Section 32-1-30 was enacted in 1975, some three years after the Children’s Code, NMSA 1978, Sections 32-1-1 through 32-1-45 (Repl.Pamp.1981 and Cum.Supp.1983), was first adopted. Prior to that time, there was no discretionary transfer to district court. The sole transfer provision was Section 32-1-29. One major difference between the two provisions is the paragraph in question because under Section 32-1-29, the children’s court must find that the child is not amenable to treatment or rehabilitation as a child through available facilities. Because of this legislative history, we can assume with a degree of certainty that the Legislature intended to allow the children’s court more judicial latitude in transferring a child to district court under the conditions set out in Section 32-1-30.1
The State claims that the Court of Appeals opinion added two requirements to Section 32-1-30, that the Legislature did not intend, when they remanded the case to children’s court with instructions to make the following specific factual determinations: (1) whether the current facilities and treatment options are inadequate, considering Doe’s mental condition and his needs, and (2) whether the implementation of an adequate treatment program is not feasible within the time restraints placed upon juvenile authorities to accomplish the rehabilitation. Although these determinations may appropriately be made by the Children’s Court to show whether it “has considered” whether the child is amenable to treatment or rehabilitation as a child through available facilities, they are not mandatory nor exclusive under the statute. We therefore determine that these added two requirements are not required in a transfer hearing under Section 32-1-30 and the Children’s Court does not need to make specific findings on those subjects.
Section 32-1-30 is clear and unambiguous.

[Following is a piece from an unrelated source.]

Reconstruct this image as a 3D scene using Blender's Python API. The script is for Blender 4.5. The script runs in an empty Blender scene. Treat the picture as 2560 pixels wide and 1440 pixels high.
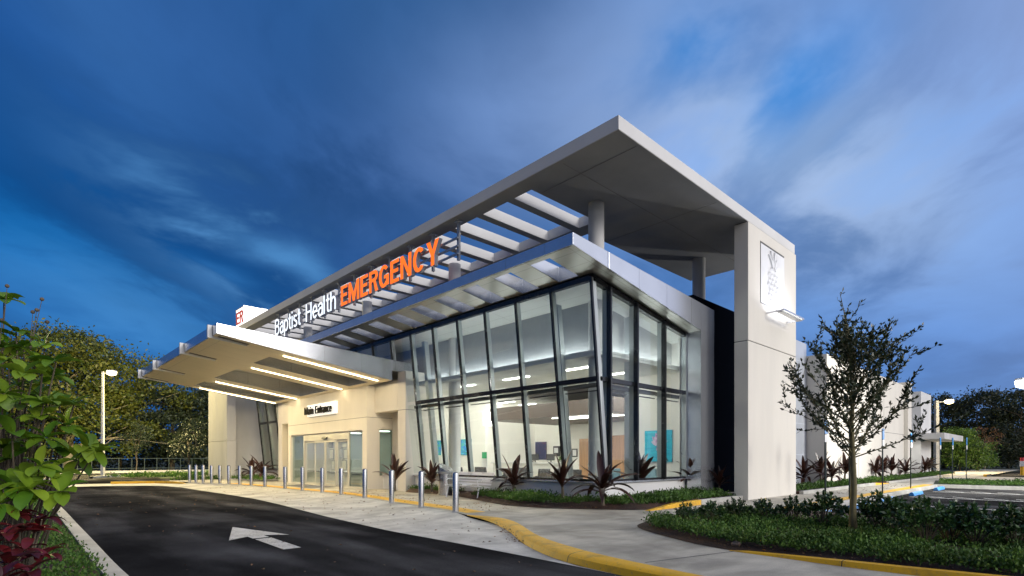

It requires only the consideration by the children’s court of the child’s amenability to treatment before the children’s court makes its findings. State v. Doe, 99 N.M. 460, 659 P.2d 912 (Ct.App.1983). This consideration by the children’s court and its discretionary transfer under Section 32-1-30 will not be reversed on appellate review, absent an abuse of discretion. See State v. Doe, 93 N.M. 481, 601 P.2d 451 (Ct.App.1979). Furthermore, it is not an appellate court’s right or duty to re-try the case for a different or better result. Cf. State v. Garcia, 99 N.M. 771, 781, 664 P.2d 969, 979, cert. denied, — U.S. —, 103 S.Ct. 2464, 77 L.Ed.2d 1341 (1983). The fact that the Children’s Court heard evidence of the advantages and disadvantages of the two alternatives is indicative that it “has considered” the matter within the purview of the statute.
The evidence in this case, although from only two witnesses, points out the treatment problems with Doe, whether he is transferred to district court or handled in children’s court. The children’s court properly considered whether the transfer should take place and decided that it should. Having reviewed the record, we determine that the children’s court did not abuse its discretion.
The Court of Appeals is reversed. This case is remanded to the district court for trial, pursuant to the March 15, 1983 Order on the alleged delinquent acts.
IT IS SO ORDERED.
PAYNE, FEDERICI, and STOWERS, JJ., concur. DAN SOSA, Jr., Senior Justice, respectfully dissenting.. Under Section 32-1-29, the child must be sixteen and the delinquent act must be a felony. Under Section 32-1-30, a child fifteen years or older who is charged with certain felonies may be transferred to district court.